◆ **Raw data**:
____________________

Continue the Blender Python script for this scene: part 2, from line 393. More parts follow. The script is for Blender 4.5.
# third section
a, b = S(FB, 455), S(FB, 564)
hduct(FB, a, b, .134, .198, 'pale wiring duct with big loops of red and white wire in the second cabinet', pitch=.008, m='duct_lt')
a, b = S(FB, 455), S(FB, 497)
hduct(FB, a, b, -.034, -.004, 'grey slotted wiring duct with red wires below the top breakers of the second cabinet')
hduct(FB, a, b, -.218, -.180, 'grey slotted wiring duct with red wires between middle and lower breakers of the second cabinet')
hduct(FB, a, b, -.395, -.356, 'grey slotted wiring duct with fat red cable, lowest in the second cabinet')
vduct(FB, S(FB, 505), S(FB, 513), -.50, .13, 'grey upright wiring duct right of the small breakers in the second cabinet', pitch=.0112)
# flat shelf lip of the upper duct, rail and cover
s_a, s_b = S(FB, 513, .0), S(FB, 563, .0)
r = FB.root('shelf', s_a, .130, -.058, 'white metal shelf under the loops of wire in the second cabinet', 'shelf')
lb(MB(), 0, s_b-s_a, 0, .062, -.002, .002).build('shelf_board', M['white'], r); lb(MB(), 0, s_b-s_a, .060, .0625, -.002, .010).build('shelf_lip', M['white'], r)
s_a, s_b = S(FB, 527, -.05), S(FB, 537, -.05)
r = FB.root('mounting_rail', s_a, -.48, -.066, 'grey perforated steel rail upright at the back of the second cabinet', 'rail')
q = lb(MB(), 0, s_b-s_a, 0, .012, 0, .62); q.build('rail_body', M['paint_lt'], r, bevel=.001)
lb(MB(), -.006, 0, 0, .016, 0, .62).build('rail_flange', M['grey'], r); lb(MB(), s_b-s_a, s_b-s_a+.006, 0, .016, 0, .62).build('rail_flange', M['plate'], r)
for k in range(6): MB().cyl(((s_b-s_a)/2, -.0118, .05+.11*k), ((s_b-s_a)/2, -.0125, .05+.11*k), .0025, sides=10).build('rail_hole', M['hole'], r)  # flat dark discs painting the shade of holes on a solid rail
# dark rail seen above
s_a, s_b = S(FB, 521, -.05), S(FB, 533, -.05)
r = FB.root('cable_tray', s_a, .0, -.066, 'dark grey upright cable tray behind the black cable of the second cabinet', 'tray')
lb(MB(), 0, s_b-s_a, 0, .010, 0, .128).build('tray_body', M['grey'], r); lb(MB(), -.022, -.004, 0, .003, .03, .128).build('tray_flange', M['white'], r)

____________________

◆ **What needs to be done**:
Please output the entire listing exactly as it stands.

◆ **Exercise solution**:
Continue the Blender Python script for this scene: part 2, from line 393. More parts follow. The script is for Blender 4.5.
# third section
a, b = S(FB, 455), S(FB, 564)
hduct(FB, a, b, .134, .198, 'pale wiring duct with big loops of red and white wire in the second cabinet', pitch=.008, m='duct_lt')
a, b = S(FB, 455), S(FB, 497)
hduct(FB, a, b, -.034, -.004, 'grey slotted wiring duct with red wires below the top breakers of the second cabinet')
hduct(FB, a, b, -.218, -.180, 'grey slotted wiring duct with red wires between middle and lower breakers of the second cabinet')
hduct(FB, a, b, -.395, -.356, 'grey slotted wiring duct with fat red cable, lowest in the second cabinet')
vduct(FB, S(FB, 505), S(FB, 513), -.50, .13, 'grey upright wiring duct right of the small breakers in the second cabinet', pitch=.0112)
# flat shelf lip of the upper duct, rail and cover
s_a, s_b = S(FB, 513, .0), S(FB, 563, .0)
r = FB.root('shelf', s_a, .130, -.058, 'white metal shelf under the loops of wire in the second cabinet', 'shelf')
lb(MB(), 0, s_b-s_a, 0, .062, -.002, .002).build('shelf_board', M['white'], r); lb(MB(), 0, s_b-s_a, .060, .0625, -.002, .010).build('shelf_lip', M['white'], r)
s_a, s_b = S(FB, 527, -.05), S(FB, 537, -.05)
r = FB.root('mounting_rail', s_a, -.48, -.066, 'grey perforated steel rail upright at the back of the second cabinet', 'rail')
q = lb(MB(), 0, s_b-s_a, 0, .012, 0, .62); q.build('rail_body', M['paint_lt'], r, bevel=.001)
lb(MB(), -.006, 0, 0, .016, 0, .62).build('rail_flange', M['grey'], r); lb(MB(), s_b-s_a, s_b-s_a+.006, 0, .016, 0, .62).build('rail_flange', M['plate'], r)
for k in range(6): MB().cyl(((s_b-s_a)/2, -.0118, .05+.11*k), ((s_b-s_a)/2, -.0125, .05+.11*k), .0025, sides=10).build('rail_hole', M['hole'], r)  # flat dark discs painting the shade of holes on a solid rail
# dark rail seen above
s_a, s_b = S(FB, 521, -.05), S(FB, 533, -.05)
r = FB.root('cable_tray', s_a, .0, -.066, 'dark grey upright cable tray behind the black cable of the second cabinet', 'tray')
lb(MB(), 0, s_b-s_a, 0, .010, 0, .128).build('tray_body', M['grey'], r); lb(MB(), -.022, -.004, 0, .003, .03, .128).build('tray_flange', M['white'], r)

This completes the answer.